*INFORMATION SHOWN*.
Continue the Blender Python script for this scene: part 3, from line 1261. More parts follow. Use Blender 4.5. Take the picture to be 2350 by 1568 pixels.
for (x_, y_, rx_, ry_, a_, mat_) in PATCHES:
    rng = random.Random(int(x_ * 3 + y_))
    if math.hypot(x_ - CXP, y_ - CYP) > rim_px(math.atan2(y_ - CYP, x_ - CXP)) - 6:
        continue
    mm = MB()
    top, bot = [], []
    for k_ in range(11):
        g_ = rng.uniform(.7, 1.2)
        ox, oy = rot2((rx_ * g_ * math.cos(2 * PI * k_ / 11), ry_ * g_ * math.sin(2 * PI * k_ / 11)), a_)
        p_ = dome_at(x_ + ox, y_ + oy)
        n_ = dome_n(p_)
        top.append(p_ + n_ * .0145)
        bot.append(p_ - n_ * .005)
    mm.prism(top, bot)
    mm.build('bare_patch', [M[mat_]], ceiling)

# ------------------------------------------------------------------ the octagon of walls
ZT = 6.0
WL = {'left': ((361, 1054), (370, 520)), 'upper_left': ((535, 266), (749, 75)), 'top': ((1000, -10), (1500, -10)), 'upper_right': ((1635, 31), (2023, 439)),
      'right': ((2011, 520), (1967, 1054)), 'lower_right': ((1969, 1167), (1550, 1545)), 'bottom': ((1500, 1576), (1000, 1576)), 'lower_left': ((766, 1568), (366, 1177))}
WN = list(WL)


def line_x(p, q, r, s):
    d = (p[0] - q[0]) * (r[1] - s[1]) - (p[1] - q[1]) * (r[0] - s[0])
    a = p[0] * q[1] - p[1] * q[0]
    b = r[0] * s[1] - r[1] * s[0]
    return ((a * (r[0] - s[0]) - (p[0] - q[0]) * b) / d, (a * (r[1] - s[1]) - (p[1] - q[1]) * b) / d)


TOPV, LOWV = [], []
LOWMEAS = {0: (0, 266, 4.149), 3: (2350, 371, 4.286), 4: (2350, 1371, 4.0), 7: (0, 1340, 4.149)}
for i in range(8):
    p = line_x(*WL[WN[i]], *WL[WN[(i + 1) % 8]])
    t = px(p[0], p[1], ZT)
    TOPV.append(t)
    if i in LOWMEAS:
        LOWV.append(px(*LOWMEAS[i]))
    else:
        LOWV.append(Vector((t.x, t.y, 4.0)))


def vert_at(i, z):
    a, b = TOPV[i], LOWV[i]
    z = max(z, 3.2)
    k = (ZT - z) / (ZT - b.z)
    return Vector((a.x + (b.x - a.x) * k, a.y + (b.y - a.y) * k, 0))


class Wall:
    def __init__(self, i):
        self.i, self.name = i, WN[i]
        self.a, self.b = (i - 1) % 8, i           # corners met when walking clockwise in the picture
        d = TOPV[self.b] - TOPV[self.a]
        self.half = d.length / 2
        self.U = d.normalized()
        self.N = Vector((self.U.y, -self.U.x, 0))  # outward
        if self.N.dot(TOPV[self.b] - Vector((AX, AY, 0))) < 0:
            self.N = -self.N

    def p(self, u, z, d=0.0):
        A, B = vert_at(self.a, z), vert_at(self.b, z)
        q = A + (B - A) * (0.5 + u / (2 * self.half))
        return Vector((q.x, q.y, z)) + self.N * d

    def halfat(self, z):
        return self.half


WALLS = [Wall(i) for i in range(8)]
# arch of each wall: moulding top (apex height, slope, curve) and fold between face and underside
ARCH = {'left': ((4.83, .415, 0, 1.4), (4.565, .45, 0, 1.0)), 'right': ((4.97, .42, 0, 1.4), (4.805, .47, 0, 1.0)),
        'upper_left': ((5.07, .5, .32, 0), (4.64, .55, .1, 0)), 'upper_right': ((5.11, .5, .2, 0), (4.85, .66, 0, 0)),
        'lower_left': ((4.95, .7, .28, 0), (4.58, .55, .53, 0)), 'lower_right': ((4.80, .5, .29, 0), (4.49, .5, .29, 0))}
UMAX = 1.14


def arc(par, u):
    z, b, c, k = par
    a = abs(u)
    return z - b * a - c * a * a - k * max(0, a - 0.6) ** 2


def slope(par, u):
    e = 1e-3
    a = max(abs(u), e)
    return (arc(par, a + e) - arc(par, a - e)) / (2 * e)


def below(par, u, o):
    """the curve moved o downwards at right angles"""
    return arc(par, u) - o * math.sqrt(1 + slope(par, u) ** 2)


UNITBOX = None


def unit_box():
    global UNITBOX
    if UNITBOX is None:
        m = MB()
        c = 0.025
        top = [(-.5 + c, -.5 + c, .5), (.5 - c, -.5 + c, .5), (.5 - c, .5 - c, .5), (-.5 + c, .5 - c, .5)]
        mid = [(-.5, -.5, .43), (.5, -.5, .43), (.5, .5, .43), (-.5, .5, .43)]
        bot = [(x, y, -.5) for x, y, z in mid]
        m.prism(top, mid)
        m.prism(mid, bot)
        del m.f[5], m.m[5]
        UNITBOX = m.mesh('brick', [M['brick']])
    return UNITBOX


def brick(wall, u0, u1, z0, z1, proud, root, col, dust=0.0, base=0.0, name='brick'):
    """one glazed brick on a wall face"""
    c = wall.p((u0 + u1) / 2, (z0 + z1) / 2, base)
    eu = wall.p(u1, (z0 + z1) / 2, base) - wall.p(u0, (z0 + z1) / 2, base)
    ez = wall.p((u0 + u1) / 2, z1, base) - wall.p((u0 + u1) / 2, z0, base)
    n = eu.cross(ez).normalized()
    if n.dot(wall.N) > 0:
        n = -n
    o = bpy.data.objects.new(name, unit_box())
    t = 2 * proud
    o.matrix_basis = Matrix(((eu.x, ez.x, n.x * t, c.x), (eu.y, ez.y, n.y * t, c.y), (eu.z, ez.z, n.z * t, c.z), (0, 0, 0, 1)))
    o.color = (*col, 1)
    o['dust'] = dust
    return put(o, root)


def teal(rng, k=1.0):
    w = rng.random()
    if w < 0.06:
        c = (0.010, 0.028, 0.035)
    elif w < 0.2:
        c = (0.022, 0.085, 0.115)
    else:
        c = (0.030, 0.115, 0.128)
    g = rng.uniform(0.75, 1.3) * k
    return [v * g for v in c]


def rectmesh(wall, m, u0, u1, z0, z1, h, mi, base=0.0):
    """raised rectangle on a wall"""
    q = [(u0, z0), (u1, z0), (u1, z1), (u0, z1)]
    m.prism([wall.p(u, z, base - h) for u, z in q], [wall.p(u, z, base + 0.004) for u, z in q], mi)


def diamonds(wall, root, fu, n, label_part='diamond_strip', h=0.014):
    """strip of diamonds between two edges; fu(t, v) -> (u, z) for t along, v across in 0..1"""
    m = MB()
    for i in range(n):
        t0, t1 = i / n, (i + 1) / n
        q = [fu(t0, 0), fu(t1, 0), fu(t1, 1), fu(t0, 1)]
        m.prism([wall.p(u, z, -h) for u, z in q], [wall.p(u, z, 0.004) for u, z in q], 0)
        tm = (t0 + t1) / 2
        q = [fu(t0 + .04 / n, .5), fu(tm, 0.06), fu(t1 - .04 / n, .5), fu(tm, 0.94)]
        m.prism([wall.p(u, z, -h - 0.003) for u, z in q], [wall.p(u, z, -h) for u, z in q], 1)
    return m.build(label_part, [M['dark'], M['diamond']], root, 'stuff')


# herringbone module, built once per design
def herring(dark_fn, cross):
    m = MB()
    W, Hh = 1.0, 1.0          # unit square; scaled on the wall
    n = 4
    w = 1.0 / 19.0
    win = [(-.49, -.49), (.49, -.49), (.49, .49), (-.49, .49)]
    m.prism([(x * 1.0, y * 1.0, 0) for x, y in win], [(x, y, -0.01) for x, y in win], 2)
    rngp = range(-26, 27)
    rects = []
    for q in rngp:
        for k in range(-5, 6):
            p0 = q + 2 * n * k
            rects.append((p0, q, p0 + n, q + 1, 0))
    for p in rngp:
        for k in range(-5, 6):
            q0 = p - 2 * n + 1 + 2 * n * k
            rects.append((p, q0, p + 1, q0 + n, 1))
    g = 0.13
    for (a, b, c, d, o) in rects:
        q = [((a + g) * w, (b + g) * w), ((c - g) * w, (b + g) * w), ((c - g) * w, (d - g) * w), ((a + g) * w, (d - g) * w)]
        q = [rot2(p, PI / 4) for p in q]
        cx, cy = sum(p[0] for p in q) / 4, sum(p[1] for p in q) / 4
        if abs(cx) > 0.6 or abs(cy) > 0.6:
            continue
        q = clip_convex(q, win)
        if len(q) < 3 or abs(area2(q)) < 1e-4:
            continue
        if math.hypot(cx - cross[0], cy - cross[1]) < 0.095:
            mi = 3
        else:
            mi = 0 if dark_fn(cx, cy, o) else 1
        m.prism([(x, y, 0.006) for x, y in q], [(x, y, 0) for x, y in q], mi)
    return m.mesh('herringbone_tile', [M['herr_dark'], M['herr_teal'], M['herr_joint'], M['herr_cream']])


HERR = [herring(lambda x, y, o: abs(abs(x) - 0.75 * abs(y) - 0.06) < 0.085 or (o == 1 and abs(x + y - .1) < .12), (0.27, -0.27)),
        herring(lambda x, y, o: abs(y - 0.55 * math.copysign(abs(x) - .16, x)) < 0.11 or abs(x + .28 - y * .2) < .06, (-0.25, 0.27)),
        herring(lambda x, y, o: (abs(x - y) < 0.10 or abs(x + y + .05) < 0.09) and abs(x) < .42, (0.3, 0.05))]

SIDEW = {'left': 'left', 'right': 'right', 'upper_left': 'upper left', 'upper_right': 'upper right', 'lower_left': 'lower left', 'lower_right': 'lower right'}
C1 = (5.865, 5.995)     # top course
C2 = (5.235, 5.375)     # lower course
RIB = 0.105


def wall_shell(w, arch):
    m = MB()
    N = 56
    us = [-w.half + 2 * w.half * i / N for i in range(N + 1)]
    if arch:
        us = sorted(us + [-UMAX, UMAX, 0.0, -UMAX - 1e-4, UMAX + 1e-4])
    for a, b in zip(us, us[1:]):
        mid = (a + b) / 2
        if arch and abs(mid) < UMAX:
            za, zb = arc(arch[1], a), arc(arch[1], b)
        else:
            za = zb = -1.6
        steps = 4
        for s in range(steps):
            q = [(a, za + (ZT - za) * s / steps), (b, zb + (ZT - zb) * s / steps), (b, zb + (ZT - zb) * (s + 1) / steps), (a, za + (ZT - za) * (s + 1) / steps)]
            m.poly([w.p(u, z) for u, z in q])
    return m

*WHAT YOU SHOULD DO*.
From the top of the listing above, restate each line word for word up to and including the line with "LOWV.append(Vector((t.x, t.y, 4.0)))"; add nothing else.

*ANSWER FOR THIS EXERCISE*.
Continue the Blender Python script for this scene: part 3, from line 1261. More parts follow. Use Blender 4.5. Take the picture to be 2350 by 1568 pixels.
for (x_, y_, rx_, ry_, a_, mat_) in PATCHES:
    rng = random.Random(int(x_ * 3 + y_))
    if math.hypot(x_ - CXP, y_ - CYP) > rim_px(math.atan2(y_ - CYP, x_ - CXP)) - 6:
        continue
    mm = MB()
    top, bot = [], []
    for k_ in range(11):
        g_ = rng.uniform(.7, 1.2)
        ox, oy = rot2((rx_ * g_ * math.cos(2 * PI * k_ / 11), ry_ * g_ * math.sin(2 * PI * k_ / 11)), a_)
        p_ = dome_at(x_ + ox, y_ + oy)
        n_ = dome_n(p_)
        top.append(p_ + n_ * .0145)
        bot.append(p_ - n_ * .005)
    mm.prism(top, bot)
    mm.build('bare_patch', [M[mat_]], ceiling)

# ------------------------------------------------------------------ the octagon of walls
ZT = 6.0
WL = {'left': ((361, 1054), (370, 520)), 'upper_left': ((535, 266), (749, 75)), 'top': ((1000, -10), (1500, -10)), 'upper_right': ((1635, 31), (2023, 439)),
      'right': ((2011, 520), (1967, 1054)), 'lower_right': ((1969, 1167), (1550, 1545)), 'bottom': ((1500, 1576), (1000, 1576)), 'lower_left': ((766, 1568), (366, 1177))}
WN = list(WL)


def line_x(p, q, r, s):
    d = (p[0] - q[0]) * (r[1] - s[1]) - (p[1] - q[1]) * (r[0] - s[0])
    a = p[0] * q[1] - p[1] * q[0]
    b = r[0] * s[1] - r[1] * s[0]
    return ((a * (r[0] - s[0]) - (p[0] - q[0]) * b) / d, (a * (r[1] - s[1]) - (p[1] - q[1]) * b) / d)


TOPV, LOWV = [], []
LOWMEAS = {0: (0, 266, 4.149), 3: (2350, 371, 4.286), 4: (2350, 1371, 4.0), 7: (0, 1340, 4.149)}
for i in range(8):
    p = line_x(*WL[WN[i]], *WL[WN[(i + 1) % 8]])
    t = px(p[0], p[1], ZT)
    TOPV.append(t)
    if i in LOWMEAS:
        LOWV.append(px(*LOWMEAS[i]))
    else:
        LOWV.append(Vector((t.x, t.y, 4.0)))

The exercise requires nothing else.